Exercise objective: In the listing below, count the lines with "image" and report only the figure.

Provided records:
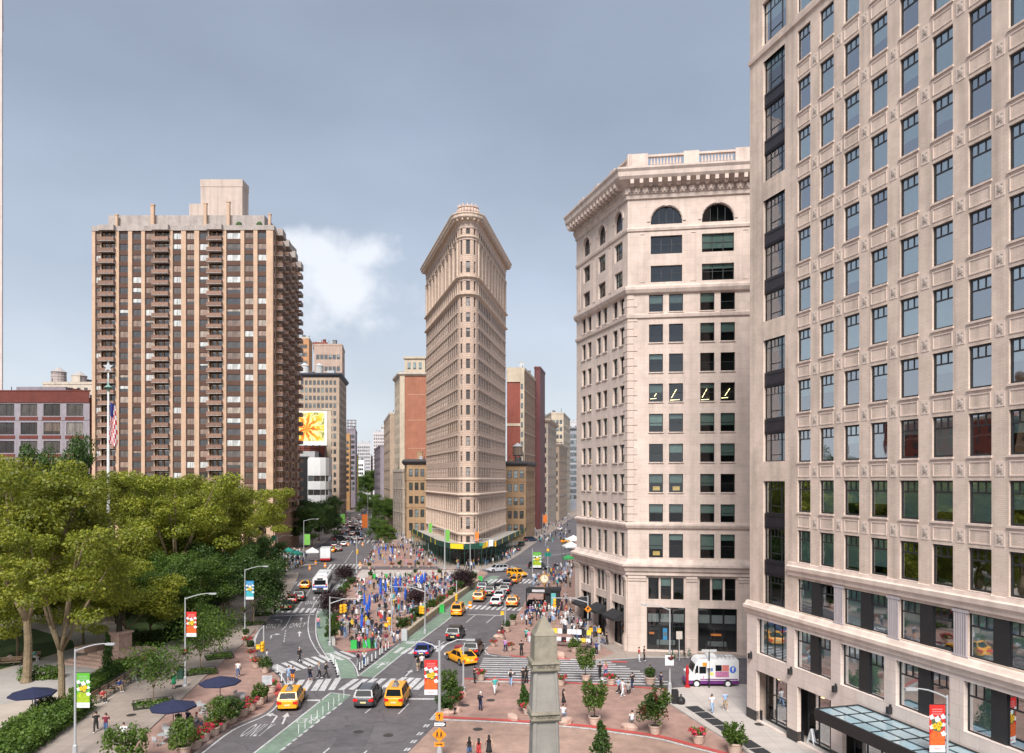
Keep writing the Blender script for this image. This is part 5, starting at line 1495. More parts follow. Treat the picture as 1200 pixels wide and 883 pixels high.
block('far_block','rose tinted slab between the two far pale towers',[(AX(430,1040),1060),(AX(431,1040),1040),(AX(437.5,1040),1040),(AX(437.5,1060),1060)],AZ(535,1040),[mat('rose_facade',(.5,.37,.36),.85,var=.1,scale=.3)],[(1,3,48,4.3,8,1.6,2.3,PANE_FLAT,.6)])
block('far_block','narrow penthouse block on top of the tall pale tower',[(AX(446,965),985),(AX(446,965),965),(AX(454,965),965),(AX(454,965),985)],AZ(499,965),[pale],[(1,3,AZ(501,965),4,1,1.5,2,PANE_FLAT,.5)],base=80.8)
# right side of the avenue, left of the wedge tower
orb=block('orange_flank_building','cream tower with a bare orange brick party wall left of the wedge tower',[(-48.6,318),(-43.8,300),(-33.0,300),(-33.0,320)],62.5,[cream,orange,cream],[(0,4,59,3.9,14,1.2,2.0,PANE_DARK,.8)],cornice=(.9,trimc))
q=MB();q.box(0,1.9,-.3,0,0,62.4);q.build('cream_quoin',[cream],orb)
q=MB();q.box(1.4,9.5,3,14,62.4,68.6);q.box(.9,10,2.5,14.5,68.6,69.4);q.build('penthouse',[cream],orb)
q=MB()
for k in range(3):q.box(2.6+k*2.2,3.8+k*2.2,2.9,2.99,64.5,67.2)
q.build('penthouse_window',[PANE_DARK],orb)
for z in (12,22,33,44,54):q=MB();q.box(3.2,10.7,-.05,0,z,z+.25);q.build('brick_band',[mat('pale_brick_scar',(.50,.28,.19),.9,var=.2)],orb)
gl=block('corner_brownstone','five storey golden brownstone block behind the left corner of the wedge tower',[(-39.5,283),(AX(476.5,262),262),(AX(500,262),262),(-27.5,283)],27.6,[gold],[(0,5,24.5,4.6,5,1.4,2.6,PANE_DARK,1),(1,3,24.5,4.6,5,1.3,2.6,PANE_DARK,.5)],cornice=(1.1,mat('cornice_slate',(.07,.065,.07),.7)),trim=mat('gold_trim',(.34,.21,.12),.85,var=.2))
block('avenue_block','tan low block behind the brownstone on the avenue',[(-46.5,300),(-40.5,284.5),(-33,284.5),(-33,299)],24.5,[stonef],[(1,3,21,4.4,4,1.4,2.2,PANE_DARK,.5),(0,4,21,4.4,6,1.4,2.2,PANE_DARK,.8)],trim=trimc)
block('avenue_block','tan brick block on the right side of the avenue beyond the orange wall',[(-62,372),(-51.2,322),(-42,322),(-45,372)],AZ(485,325),[tan],[(0,9,45,4.1,10,1.4,2.3,PANE_DARK,1)],trim=trimc)
block('avenue_block','dark mauve block far down the right side of the avenue',[(-86,480),(-72,420),(-60,420),(-66,480)],AZ(524,440),[mauve],[(0,10,36,4.1,7,1.4,2.3,PANE_DARK,1)],trim=mauve)
block('avenue_block','low red brick row at the far right end of the avenue',[(-104,620),(-85,520),(-70,520),(-80,620)],AZ(540,560),[brn],[(0,12,30,4.1,6,1.4,2.3,PANE_DARK,1)],trim=trimc)
# right of the wedge tower
gr=block('corner_brownstone','golden brownstone block with water tank behind the right corner of the wedge tower',[(-2.4,285),(-2.2,262),(4.7,262),(8.4,285)],26.9,[gold],[(1,3,24,4.6,5,1.4,2.6,PANE_DARK,.4),(2,6,24,4.6,5,1.5,2.8,PANE_DARK,.8)],cornice=(1.0,mat('cornice_slate',(.07,.065,.07),.7)),trim=mat('gold_trim',(.34,.21,.12),.85,var=.2))
water_tank('brown water tank with a yellow cone roof on the right brownstone',2.0,268,27.2,1.75,3.0,(.24,.17,.13),(.55,.38,.10),2.0)
rb=block('brick_tower','red and cream brick tower right of the wedge tower',[(-2.0,305),(-1.9,288),(4.6,288),(9.7,321)],62.6,[brn,brn,BK('umber_brick',(.33,.22,.155),(.29,.19,.13))],[(2,6,58,4.0,14,1.3,2.2,PANE_DARK,1.5)],trim=cream)
q=MB();q.box(5.0,6.5,-.35,-.0,0,62.4);q.box(-.1,4.999,-.35,0,57.5,62.4);q.box(0,4.999,-.2,0,41,42.0)
for k in range(9):q.box(5.2,6.0,-.42,-.351,26+3.6*k,28+3.6*k,1)
q.build('cream_strip',[cream,PANE_DARK],rb)
block('maroon_slab','dark maroon blank slab beside the red and cream brick tower',[(9.4,322),(9.8,321.5),(11.8,321.5),(14.6,340)],AZ(431,322),[dmar],[],trim=dmar)
block('street_block','ornate weathered stone front on the right avenue',[(12.6,343),(13.0,342),(16.0,342),(22,381)],AZ(492,345),[stonef],[(1,1,44,4.4,9,1.5,2.6,PANE_DARK,.4),(2,8,44,4.4,9,1.7,2.7,PANE_FLAT,1)],cornice=(1.2,stonef),trim=stonef)
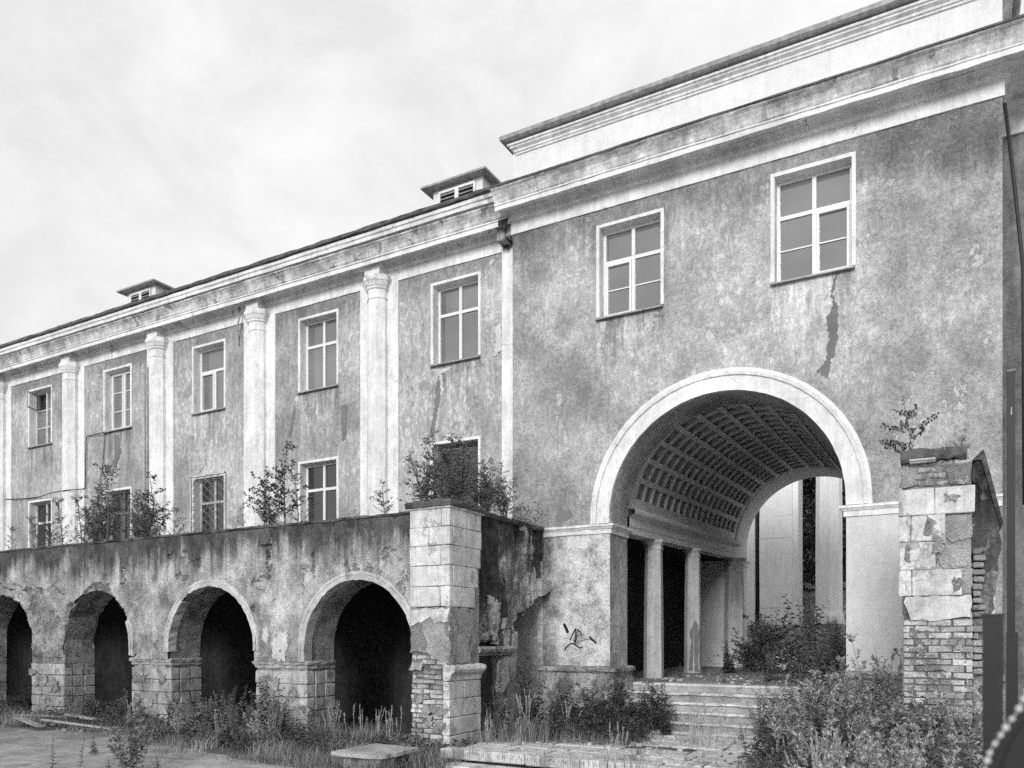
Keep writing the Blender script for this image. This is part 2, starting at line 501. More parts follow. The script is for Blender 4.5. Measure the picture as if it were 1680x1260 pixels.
# ------------------------------------------------------------------ windows
def window(par, xc, w, z0, z1, Y, style, fm, gl='glass', recess=.2, trim=True, tm='white', sill='zinc'):
    y = Y + recess; t = .055
    x0, x1 = xc - w / 2, xc + w / 2
    mb = MB()
    mb.box(x0, x0 + t, y, y + .07, z0, z1); mb.box(x1 - t, x1, y, y + .07, z0, z1)
    mb.box(x0 + t, x1 - t, y, y + .07, z1 - t, z1); mb.box(x0 + t, x1 - t, y, y + .07, z0, z0 + t)
    zt = z0 + (z1 - z0) * .645
    panes = []; sash = []; munt = []
    if style[0] in 'AB':
        mb.box(x0 + t, x1 - t, y + .002, y + .068, zt - t * .6, zt + t * .6)
        mb.box(xc - t * .6, xc + t * .6, y - .004, y + .066, z0 + t, zt - t * .6)
        lo = [(x0 + t, xc - t * .6, z0 + t, zt - t * .6), (xc + t * .6, x1 - t, z0 + t, zt - t * .6)]
        if style[0] == 'A':
            mb.box(xc - t * .6, xc + t * .6, y - .004, y + .066, zt + t * .6, z1 - t)
            hi = [(x0 + t, xc - t * .6, zt + t * .6, z1 - t), (xc + t * .6, x1 - t, zt + t * .6, z1 - t)]
        else: hi = [(x0 + t, x1 - t, zt + t * .6, z1 - t)]
        panes = lo + hi
        if 'l' in style: sash.append(lo[0])
        if 'r' in style: sash.append(lo[1])
        if 'm' in style: munt = [(a, b, (c + d) / 2) for (a, b, c, d) in lo]
    elif style[0] == 'C':
        mb.box(xc - t * .5, xc + t * .5, y - .004, y + .066, z0 + t, z1 - t)
        panes = [(x0 + t, xc - t * .5, z0 + t, z1 - t), (xc + t * .5, x1 - t, z0 + t, z1 - t)]
        sash = panes[:]
        munt = [(a, b, c + (d - c) * k) for (a, b, c, d) in panes for k in (.33, .67)]
    elif style[0] == 'D':
        mb.box(xc - t * .7, xc + t * .7, y - .004, y + .066, z0 + t, z1 - t)
        hs = [z0 + t, z0 + (z1 - z0) * .34, z0 + (z1 - z0) * .66, z1 - t]
        for a, b in ((x0 + t, xc - t * .7), (xc + t * .7, x1 - t)):
            for k in range(3):
                panes.append((a, b, hs[k] + (.02 if k else 0), hs[k + 1] - (.02 if k < 2 else 0)))
            for k in (1, 2): mb.box(a, b, y + .004, y + .062, hs[k] - .02, hs[k] + .02)
    o = mb.build('window', M[fm], par)
    for s_ in sash:
        a, b, c, d = s_; q = .045; m2 = MB()
        m2.box(a + .004, a + q, y - .018, y + .05, c + .004, d - .004); m2.box(b - q, b - .004, y - .018, y + .05, c + .004, d - .004)
        m2.box(a + q, b - q, y - .018, y + .05, c + .004, c + q); m2.box(a + q, b - q, y - .018, y + .05, d - q, d - .004)
        m2.build('sash', M[fm], o)
    for k, (a, b, c, d) in enumerate(panes):
        if style[0] == 'D' and k == 2:                                   # the little vent pane hangs open
            m2 = MB(); hw_ = b - a
            for (p, q, r_, s2) in ((0, .04, 0, d - c), (hw_ - .04, hw_, 0, d - c), (.04, hw_ - .04, 0, .04), (.04, hw_ - .04, d - c - .04, d - c)):
                m2.box(p, q, -.02, .02, r_, s2)
            me_ = mesh('vent_sash', m2.v, m2.f)
            link('vent_sash', me_, M[fm], o, loc=(a, y - .02, c), rot=(0, 0, R(-62)))
            MB().box(a, b, y + .12, y + .13, c, d).build('pane', M['glassdark'], o)
            continue
        a -= .012; b += .012; c -= .012; d += .012
        t1, t2 = random.uniform(-.004, .004), random.uniform(-.006, .006)      # no two panes hang quite in one plane
        p = MB().add([(a, y + .034 - t1, c), (b, y + .034 + t1, c), (b, y + .034 + t1 + t2, d), (a, y + .034 - t1 + t2, d), (a, y + .044 - t1, c), (b, y + .044 + t1, c), (b, y + .044 + t1 + t2, d), (a, y + .044 - t1 + t2, d)],
                     [(0, 1, 2, 3), (7, 6, 5, 4), (0, 4, 5, 1), (1, 5, 6, 2), (2, 6, 7, 3), (3, 7, 4, 0)]).build('pane', M[gl], o)
    for (a, b, zc) in munt:
        MB().box(a, b, y + .012, y + .028, zc - .011, zc + .011).build('glazing_bar', M[fm], o)
    # blind backing so that no daylight comes through the opening
    if trim:
        T = .06; m3 = MB()
        m3.box(x0 - T, x0, Y - .022, Y + .01, z0, z1 + T, .003); m3.box(x1, x1 + T, Y - .022, Y + .01, z0, z1 + T, .003)
        m3.box(x0, x1, Y - .020, Y + .01, z1, z1 + T, .003)
        m3.build('surround', M[tm], o)
        m3 = MB()
        m3.box(x0, x0 + .004, Y - .0, Y + recess, z0, z1); m3.box(x1 - .004, x1, Y, Y + recess, z0, z1); m3.box(x0 + .004, x1 - .004, Y, Y + recess, z1 - .004, z1)
        m3.build('reveal', M[tm], o)
    if sill:
        m4 = MB().add([(x0 - .07, Y - .09, z0 - .045), (x1 + .05, Y - .09, z0 - .045), (x1 + .05, y + .01, z0 + .012), (x0 - .07, y + .01, z0 + .012),
                       (x0 - .07, Y - .09, z0 - .065), (x1 + .05, Y - .09, z0 - .065), (x1 + .05, y + .01, z0 - .012), (x0 - .07, y + .01, z0 - .012)],
                      [(0, 1, 2, 3), (7, 6, 5, 4), (0, 4, 5, 1), (1, 5, 6, 2), (2, 6, 7, 3), (3, 7, 4, 0)])
        m4.build('sill', M[sill], o)
    return o

def patch(name, pts, Y, mat, par, seed, amp=.024, th=.006, step=.03):
    me_ = prism(ragged(pts, step, amp, seed), [], th + .01, 'XZ', Y - th)
    return link(name, me_, mat, par)

# ------------------------------------------------------------------ the arched gatehouse
PX0, PX1, PY = -7.81, .64, 14.0
FZ = -.90                       # passage floor
ACX, AR, ACZ = -3.617, 2.074, 2.26
gate = empty('gatehouse', (ACX, PY, GZ), 'gatehouse with a wide coffered archway, two upper windows and a tall pale attic', 'building')
pw = [(-5.30, 1.215, 6.10, 7.80), (-2.065, 1.225, 6.07, 7.86)]
outl = [(PX0, GZ - .1)] + arch_pts(ACX, AR, ACZ, GZ - .1, 56) + [(PX1, GZ - .1), (PX1, 8.8), (PX0, 8.8)]
link('wall', prism(outl, [rect(x - w / 2, x + w / 2, a, b) for (x, w, a, b) in pw], .9, 'XZ', PY), M['pav'], gate)
m = MB(); m.box(PX0, PX0 + .5, PY + .9, 25.3, GZ, 8.8); m.box(PX1 - .5, PX1, PY + .9, 25.3, GZ, 8.8)
m.box(PX0 + .5, PX1 - .5, 24.8, 25.3, 5.6, 8.8); m.box(PX0 + .5, PX1 - .5, PY + .9, 24.8, 5.4, 5.6); m.build('side_wall', M['pav'], gate)
window(gate, *pw[0], PY, 'Alm', 'pvc'); window(gate, *pw[1], PY, 'Arm', 'pvc')
# archivolt with two fillets
link('archivolt', arc_moulding(ACX, ACZ, [(AR, -.02), (AR, .055), (AR + .235, .055), (AR + .24, .035), (AR + .262, .035), (AR + .268, .075), (AR + .325, .085), (AR + .33, .05), (AR + .35, .05), (AR + .355, .04), (AR + .395, .035), (AR + .40, -.02)],
     PY, n=64, leg=.10, wob=.003), M['white'], gate)
# imposts
ip = [(0, 1.965), (.035, 1.97), (.035, 2.055), (.05, 2.06), (.085, 2.10), (.10, 2.105), (.10, 2.145), (0, 2.155)]
link('impost', moulding([(-7.15, PY), (ACX - AR, PY), (ACX - AR, PY + .9)], ip, .15, .007, 3), M['white'], gate)
link('impost', moulding([(ACX + AR, PY + .9), (ACX + AR, PY), (PX1, PY)], ip, .15, .003, 4), M['white'], gate)
# plinths with their base mould
bp = [(0, GZ - .05), (.13, GZ - .05), (.13, -.80), (.10, -.76), (.10, -.70), (.12, -.68), (.17, -.655), (.18, -.60), (.14, -.575), (0, -.555)]
link('plinth', moulding([(-7.15, PY), (ACX - AR, PY), (ACX - AR, PY + .9)], bp, .15, .008, 5), M['rough'], gate)
link('plinth', moulding([(ACX + AR, PY + .9), (ACX + AR, PY), (PX1 + .02, PY)], bp, .15, .005, 6), M['stone'], gate)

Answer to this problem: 2